## What the exercise asks
Verbatim output of all the material below is required.

## Data shown
▼▼▼

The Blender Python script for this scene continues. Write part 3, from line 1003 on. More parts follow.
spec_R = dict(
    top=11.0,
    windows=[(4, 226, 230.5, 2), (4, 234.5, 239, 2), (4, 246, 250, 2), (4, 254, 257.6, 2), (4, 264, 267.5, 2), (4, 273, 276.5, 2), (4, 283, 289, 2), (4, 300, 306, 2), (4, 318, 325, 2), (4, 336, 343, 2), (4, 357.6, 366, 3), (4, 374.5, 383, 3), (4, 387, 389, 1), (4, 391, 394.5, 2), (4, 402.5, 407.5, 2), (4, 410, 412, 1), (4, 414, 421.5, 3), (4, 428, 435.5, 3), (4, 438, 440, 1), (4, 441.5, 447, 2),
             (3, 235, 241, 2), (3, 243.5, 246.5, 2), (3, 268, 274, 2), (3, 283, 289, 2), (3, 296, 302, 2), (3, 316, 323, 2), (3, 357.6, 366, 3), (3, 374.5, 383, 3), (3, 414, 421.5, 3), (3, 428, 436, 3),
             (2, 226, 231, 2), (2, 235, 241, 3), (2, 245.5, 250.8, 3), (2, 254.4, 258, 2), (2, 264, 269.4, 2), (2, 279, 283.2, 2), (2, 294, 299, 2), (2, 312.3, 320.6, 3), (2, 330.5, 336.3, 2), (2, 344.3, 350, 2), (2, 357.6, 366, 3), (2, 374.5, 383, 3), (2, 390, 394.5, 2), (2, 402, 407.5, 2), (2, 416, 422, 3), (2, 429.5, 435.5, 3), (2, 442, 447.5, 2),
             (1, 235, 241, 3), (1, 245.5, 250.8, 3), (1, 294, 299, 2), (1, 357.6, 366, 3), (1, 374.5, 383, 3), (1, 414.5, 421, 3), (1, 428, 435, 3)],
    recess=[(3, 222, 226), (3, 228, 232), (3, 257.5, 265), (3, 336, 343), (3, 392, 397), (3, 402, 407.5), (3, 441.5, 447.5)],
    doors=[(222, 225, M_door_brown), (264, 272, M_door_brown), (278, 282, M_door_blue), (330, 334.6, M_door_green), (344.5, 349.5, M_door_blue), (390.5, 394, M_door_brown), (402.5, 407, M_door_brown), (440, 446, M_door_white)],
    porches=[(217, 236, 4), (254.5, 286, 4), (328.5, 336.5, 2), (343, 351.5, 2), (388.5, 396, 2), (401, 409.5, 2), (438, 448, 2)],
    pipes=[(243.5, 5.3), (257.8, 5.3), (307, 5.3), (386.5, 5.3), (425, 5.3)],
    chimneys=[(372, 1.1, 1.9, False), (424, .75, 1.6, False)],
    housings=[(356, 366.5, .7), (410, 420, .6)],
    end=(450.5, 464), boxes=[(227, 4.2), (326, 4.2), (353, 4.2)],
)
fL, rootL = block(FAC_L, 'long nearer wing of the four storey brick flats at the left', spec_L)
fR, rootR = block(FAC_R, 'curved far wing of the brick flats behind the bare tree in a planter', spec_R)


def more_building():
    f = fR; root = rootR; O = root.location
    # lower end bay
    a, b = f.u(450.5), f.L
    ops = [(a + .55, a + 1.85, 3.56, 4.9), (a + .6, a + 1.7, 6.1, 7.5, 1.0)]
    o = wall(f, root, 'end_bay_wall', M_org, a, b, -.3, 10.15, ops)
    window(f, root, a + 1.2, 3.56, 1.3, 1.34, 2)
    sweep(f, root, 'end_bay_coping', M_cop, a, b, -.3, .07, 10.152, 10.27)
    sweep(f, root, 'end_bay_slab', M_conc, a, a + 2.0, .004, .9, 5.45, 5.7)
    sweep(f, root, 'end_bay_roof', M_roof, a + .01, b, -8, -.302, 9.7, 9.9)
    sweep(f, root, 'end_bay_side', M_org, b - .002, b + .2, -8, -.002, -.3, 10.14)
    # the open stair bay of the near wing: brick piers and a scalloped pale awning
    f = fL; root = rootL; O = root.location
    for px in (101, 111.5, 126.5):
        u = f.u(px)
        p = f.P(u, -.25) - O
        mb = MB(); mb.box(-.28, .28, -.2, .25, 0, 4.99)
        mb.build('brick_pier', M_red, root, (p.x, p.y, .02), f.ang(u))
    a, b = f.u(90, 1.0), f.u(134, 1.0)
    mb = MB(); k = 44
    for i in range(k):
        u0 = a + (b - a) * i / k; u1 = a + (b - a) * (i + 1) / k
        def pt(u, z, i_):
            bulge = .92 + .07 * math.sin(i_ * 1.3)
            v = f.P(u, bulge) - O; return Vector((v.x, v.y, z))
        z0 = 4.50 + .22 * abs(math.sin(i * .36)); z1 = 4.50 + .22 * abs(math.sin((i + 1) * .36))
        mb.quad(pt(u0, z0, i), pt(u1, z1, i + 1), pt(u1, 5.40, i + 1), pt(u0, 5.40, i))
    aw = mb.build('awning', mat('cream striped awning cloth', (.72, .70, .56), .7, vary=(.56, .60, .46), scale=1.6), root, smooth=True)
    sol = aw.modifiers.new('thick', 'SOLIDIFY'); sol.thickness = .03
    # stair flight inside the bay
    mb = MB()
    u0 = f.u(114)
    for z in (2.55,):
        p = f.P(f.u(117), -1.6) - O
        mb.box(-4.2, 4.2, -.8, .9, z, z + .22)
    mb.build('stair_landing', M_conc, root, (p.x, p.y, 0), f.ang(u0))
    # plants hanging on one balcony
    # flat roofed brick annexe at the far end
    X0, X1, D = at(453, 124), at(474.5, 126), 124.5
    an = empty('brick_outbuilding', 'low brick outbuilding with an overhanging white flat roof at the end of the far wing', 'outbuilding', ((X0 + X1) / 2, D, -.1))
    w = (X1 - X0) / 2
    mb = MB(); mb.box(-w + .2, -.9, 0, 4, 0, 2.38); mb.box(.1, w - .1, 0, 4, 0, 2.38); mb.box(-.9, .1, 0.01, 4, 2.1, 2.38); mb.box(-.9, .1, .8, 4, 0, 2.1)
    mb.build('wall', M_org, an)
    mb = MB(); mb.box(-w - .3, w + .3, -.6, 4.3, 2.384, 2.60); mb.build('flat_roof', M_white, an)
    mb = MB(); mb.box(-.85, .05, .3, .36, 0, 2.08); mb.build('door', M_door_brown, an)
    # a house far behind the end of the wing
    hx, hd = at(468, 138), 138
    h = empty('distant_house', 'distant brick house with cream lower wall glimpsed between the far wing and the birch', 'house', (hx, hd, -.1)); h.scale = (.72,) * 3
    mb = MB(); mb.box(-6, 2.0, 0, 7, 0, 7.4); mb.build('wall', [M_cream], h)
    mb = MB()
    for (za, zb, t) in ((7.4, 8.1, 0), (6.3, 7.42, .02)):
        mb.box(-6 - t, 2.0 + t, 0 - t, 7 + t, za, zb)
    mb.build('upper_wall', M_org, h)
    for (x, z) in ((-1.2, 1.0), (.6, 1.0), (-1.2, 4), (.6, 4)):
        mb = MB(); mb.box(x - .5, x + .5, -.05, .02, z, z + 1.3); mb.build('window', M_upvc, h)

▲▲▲

## Right answer
The Blender Python script for this scene continues. Write part 3, from line 1003 on. More parts follow.
spec_R = dict(
    top=11.0,
    windows=[(4, 226, 230.5, 2), (4, 234.5, 239, 2), (4, 246, 250, 2), (4, 254, 257.6, 2), (4, 264, 267.5, 2), (4, 273, 276.5, 2), (4, 283, 289, 2), (4, 300, 306, 2), (4, 318, 325, 2), (4, 336, 343, 2), (4, 357.6, 366, 3), (4, 374.5, 383, 3), (4, 387, 389, 1), (4, 391, 394.5, 2), (4, 402.5, 407.5, 2), (4, 410, 412, 1), (4, 414, 421.5, 3), (4, 428, 435.5, 3), (4, 438, 440, 1), (4, 441.5, 447, 2),
             (3, 235, 241, 2), (3, 243.5, 246.5, 2), (3, 268, 274, 2), (3, 283, 289, 2), (3, 296, 302, 2), (3, 316, 323, 2), (3, 357.6, 366, 3), (3, 374.5, 383, 3), (3, 414, 421.5, 3), (3, 428, 436, 3),
             (2, 226, 231, 2), (2, 235, 241, 3), (2, 245.5, 250.8, 3), (2, 254.4, 258, 2), (2, 264, 269.4, 2), (2, 279, 283.2, 2), (2, 294, 299, 2), (2, 312.3, 320.6, 3), (2, 330.5, 336.3, 2), (2, 344.3, 350, 2), (2, 357.6, 366, 3), (2, 374.5, 383, 3), (2, 390, 394.5, 2), (2, 402, 407.5, 2), (2, 416, 422, 3), (2, 429.5, 435.5, 3), (2, 442, 447.5, 2),
             (1, 235, 241, 3), (1, 245.5, 250.8, 3), (1, 294, 299, 2), (1, 357.6, 366, 3), (1, 374.5, 383, 3), (1, 414.5, 421, 3), (1, 428, 435, 3)],
    recess=[(3, 222, 226), (3, 228, 232), (3, 257.5, 265), (3, 336, 343), (3, 392, 397), (3, 402, 407.5), (3, 441.5, 447.5)],
    doors=[(222, 225, M_door_brown), (264, 272, M_door_brown), (278, 282, M_door_blue), (330, 334.6, M_door_green), (344.5, 349.5, M_door_blue), (390.5, 394, M_door_brown), (402.5, 407, M_door_brown), (440, 446, M_door_white)],
    porches=[(217, 236, 4), (254.5, 286, 4), (328.5, 336.5, 2), (343, 351.5, 2), (388.5, 396, 2), (401, 409.5, 2), (438, 448, 2)],
    pipes=[(243.5, 5.3), (257.8, 5.3), (307, 5.3), (386.5, 5.3), (425, 5.3)],
    chimneys=[(372, 1.1, 1.9, False), (424, .75, 1.6, False)],
    housings=[(356, 366.5, .7), (410, 420, .6)],
    end=(450.5, 464), boxes=[(227, 4.2), (326, 4.2), (353, 4.2)],
)
fL, rootL = block(FAC_L, 'long nearer wing of the four storey brick flats at the left', spec_L)
fR, rootR = block(FAC_R, 'curved far wing of the brick flats behind the bare tree in a planter', spec_R)


def more_building():
    f = fR; root = rootR; O = root.location
    # lower end bay
    a, b = f.u(450.5), f.L
    ops = [(a + .55, a + 1.85, 3.56, 4.9), (a + .6, a + 1.7, 6.1, 7.5, 1.0)]
    o = wall(f, root, 'end_bay_wall', M_org, a, b, -.3, 10.15, ops)
    window(f, root, a + 1.2, 3.56, 1.3, 1.34, 2)
    sweep(f, root, 'end_bay_coping', M_cop, a, b, -.3, .07, 10.152, 10.27)
    sweep(f, root, 'end_bay_slab', M_conc, a, a + 2.0, .004, .9, 5.45, 5.7)
    sweep(f, root, 'end_bay_roof', M_roof, a + .01, b, -8, -.302, 9.7, 9.9)
    sweep(f, root, 'end_bay_side', M_org, b - .002, b + .2, -8, -.002, -.3, 10.14)
    # the open stair bay of the near wing: brick piers and a scalloped pale awning
    f = fL; root = rootL; O = root.location
    for px in (101, 111.5, 126.5):
        u = f.u(px)
        p = f.P(u, -.25) - O
        mb = MB(); mb.box(-.28, .28, -.2, .25, 0, 4.99)
        mb.build('brick_pier', M_red, root, (p.x, p.y, .02), f.ang(u))
    a, b = f.u(90, 1.0), f.u(134, 1.0)
    mb = MB(); k = 44
    for i in range(k):
        u0 = a + (b - a) * i / k; u1 = a + (b - a) * (i + 1) / k
        def pt(u, z, i_):
            bulge = .92 + .07 * math.sin(i_ * 1.3)
            v = f.P(u, bulge) - O; return Vector((v.x, v.y, z))
        z0 = 4.50 + .22 * abs(math.sin(i * .36)); z1 = 4.50 + .22 * abs(math.sin((i + 1) * .36))
        mb.quad(pt(u0, z0, i), pt(u1, z1, i + 1), pt(u1, 5.40, i + 1), pt(u0, 5.40, i))
    aw = mb.build('awning', mat('cream striped awning cloth', (.72, .70, .56), .7, vary=(.56, .60, .46), scale=1.6), root, smooth=True)
    sol = aw.modifiers.new('thick', 'SOLIDIFY'); sol.thickness = .03
    # stair flight inside the bay
    mb = MB()
    u0 = f.u(114)
    for z in (2.55,):
        p = f.P(f.u(117), -1.6) - O
        mb.box(-4.2, 4.2, -.8, .9, z, z + .22)
    mb.build('stair_landing', M_conc, root, (p.x, p.y, 0), f.ang(u0))
    # plants hanging on one balcony
    # flat roofed brick annexe at the far end
    X0, X1, D = at(453, 124), at(474.5, 126), 124.5
    an = empty('brick_outbuilding', 'low brick outbuilding with an overhanging white flat roof at the end of the far wing', 'outbuilding', ((X0 + X1) / 2, D, -.1))
    w = (X1 - X0) / 2
    mb = MB(); mb.box(-w + .2, -.9, 0, 4, 0, 2.38); mb.box(.1, w - .1, 0, 4, 0, 2.38); mb.box(-.9, .1, 0.01, 4, 2.1, 2.38); mb.box(-.9, .1, .8, 4, 0, 2.1)
    mb.build('wall', M_org, an)
    mb = MB(); mb.box(-w - .3, w + .3, -.6, 4.3, 2.384, 2.60); mb.build('flat_roof', M_white, an)
    mb = MB(); mb.box(-.85, .05, .3, .36, 0, 2.08); mb.build('door', M_door_brown, an)
    # a house far behind the end of the wing
    hx, hd = at(468, 138), 138
    h = empty('distant_house', 'distant brick house with cream lower wall glimpsed between the far wing and the birch', 'house', (hx, hd, -.1)); h.scale = (.72,) * 3
    mb = MB(); mb.box(-6, 2.0, 0, 7, 0, 7.4); mb.build('wall', [M_cream], h)
    mb = MB()
    for (za, zb, t) in ((7.4, 8.1, 0), (6.3, 7.42, .02)):
        mb.box(-6 - t, 2.0 + t, 0 - t, 7 + t, za, zb)
    mb.build('upper_wall', M_org, h)
    for (x, z) in ((-1.2, 1.0), (.6, 1.0), (-1.2, 4), (.6, 4)):
        mb = MB(); mb.box(x - .5, x + .5, -.05, .02, z, z + 1.3); mb.build('window', M_upvc, h)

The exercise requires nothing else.